Las pérdidas de la Guerra Civil española
En España, la guerra arrasó estanterías privadas y públicas. Quedaron destruidas bibliotecas de Pío Baroja, Juan Chabás y Pedro Salinas, entre otros. El poeta Vicente Aleixandre, enfermo, regresó con Miguel Hernández a su casa en un carrito de frutero para comprobar si su biblioteca se había salvado. No quedaba más que un montón de cenizas.
Autores y bibliotecas imaginadas
La fascinación por las bibliotecas perdidas ha cruzado la literatura. Borges soñó con Alejandría y una Biblioteca de Babel infinita; Umberto Eco jugó con los enigmas bibliográficos; Julio Verne dotó al capitán Nemo de su propia colección; J. K. Rowling imaginó anaqueles mágicos; y Carlos Ruiz Zafón bautizó un «Cementerio de los Libros Olvidados». La ficción ha sido el refugio donde recuperar lo irrecuperable.
El caso de la Biblioteca de Constantinopla en la tradición
Volviendo a Bizancio, una corriente sostiene que antes de la caída, volúmenes clave salieron de la ciudad hacia Occidente. La leyenda enlaza con la biblioteca de Iván el Terrible y con la idea de manos secretas que salvaron fragmentos de Alejandría. Entre historia y mito, lo que persiste es el deseo de creer que no todo ardió.
Más allá del mito: cifras, materiales y oficios
Hablar de 400.000, 700.000 o 100.000 volúmenes es usar cifras discutidas. Lo que sí sabemos es que la organización —catálogos como el de Calímaco— fue clave, y que la transición de papiro a pergamino salvó miles de obras que, de otro modo, se habrían pulverizado. Los copistas, esos trabajadores anónimos en scriptoria, mantuvieron los textos vivos durante siglos.
Las bibliotecas enseñan tanto por lo que guardan como por lo que pierden. El patrullaje de censores, los incendios de fanáticos o invasores, y la pura desidia muestran un patrón: cuando la sociedad mira hacia otro lado, el fuego avanza. Por eso, cada plan de conservación y cada rescate digital cuentan.
Resulta inevitable preguntarse si hemos aprendido. Vemos que no del todo. Hay bibliotecas con sistemas antiincendios y protocolos ejemplares, y otras que carecen de lo básico. El futuro del patrimonio depende de presupuestos, tecnologías y, sobre todo, de una ciudadanía que entienda que una biblioteca quemada es una identidad amputada.

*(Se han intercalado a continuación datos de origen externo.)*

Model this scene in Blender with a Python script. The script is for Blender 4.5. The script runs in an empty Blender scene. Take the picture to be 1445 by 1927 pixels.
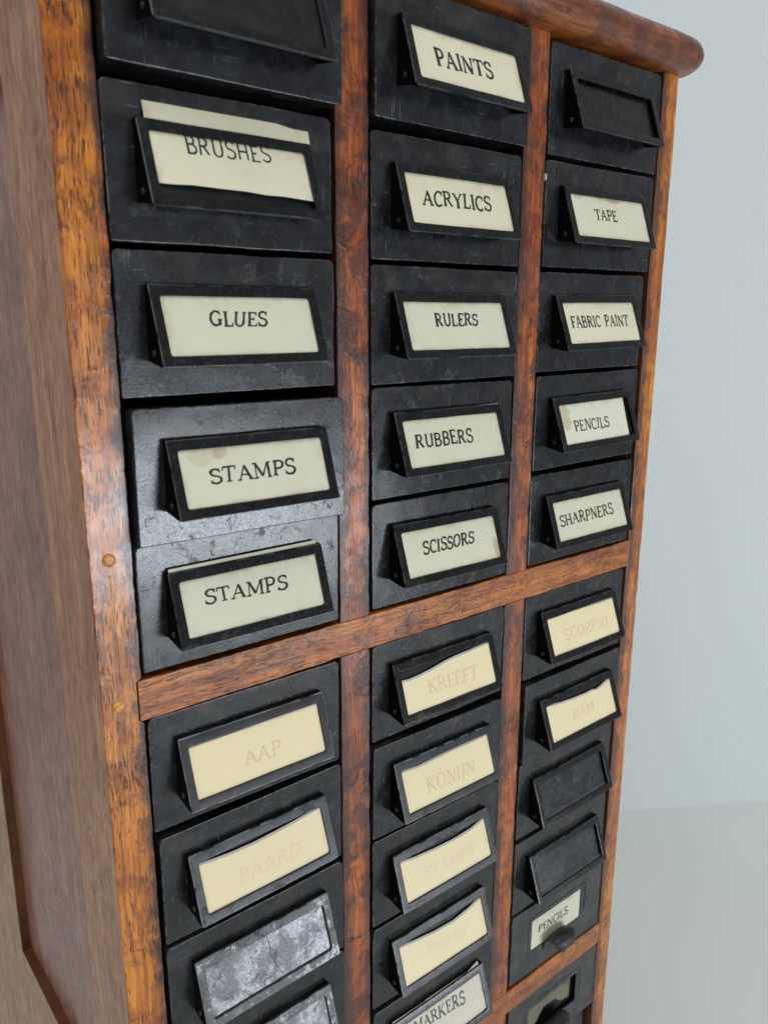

Sea en Alejandría, en Nínive o en una plaza de Nueva York, el mensaje se repite: cada vez que un anaquel arde o se dispersa, el mundo se vuelve un poco más pobre y más corto de memoria. Quizá por eso estas historias nos conmueven tanto: porque nos retratan, sin filtros, como especie que olvida y, a la vez, como especie que se obstina en recordar.